This is a repeated question but I couldn't find answer
I am reading a binary file in following format (just showing one of the 3000 lines in hex format as shown in sublime text):
0009 7f71 0009 b87b 0009 f24b 000a 2ce2
I want to read it as tuple of 4-byte unsigned integers
if filename:
with open(filename, mode='rb') as file:
fileData = file.read()
unsignedData = struct.unpack('I', fileData )
However I get following error for last line in above code:
struct.error: unpack requires a buffer of 4 bytes
How to fix this?
The io.RawIOBase.read will usually return a lot more than 4 bytes (it's limited by the system call and/or file size).
On the other hand, the buffer's size in bytes must match the size required by the format string to struct.unpack.
The overall data structure of your file is not clear, but to, for example, read 4 unsigned 32-bit integers encoded in little-endian (data you provided), you should slice the buffer:
unsignedData = struct.unpack('4I', fileData[:16])
In case you need to decode an arbitrarily long stream of integers from your file, there are a few options, depending on the expected data length.
with open(filename, mode='rb') as fp:
fileData = fp.read()
n, r = divmod(len(fileData), struct.calcsize('I'))

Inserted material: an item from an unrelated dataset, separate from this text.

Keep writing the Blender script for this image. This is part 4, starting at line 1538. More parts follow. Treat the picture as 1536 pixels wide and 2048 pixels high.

assert r == 0, "Data length not a multiple of int size"
unsignedData = struct.unpack('I' * n, fileData)
You could use struct.iter_unpack, but it probably makes more sense to keep the large int data in an array.array or numpy.array anyway.
Here's an example for a NumPy array:
import numpy
data = numpy.fromfile(filename, dtype='uint32')
I'll leave the loading into Python's homogeneous data array as an exercise to the reader (hint: array.fromfile).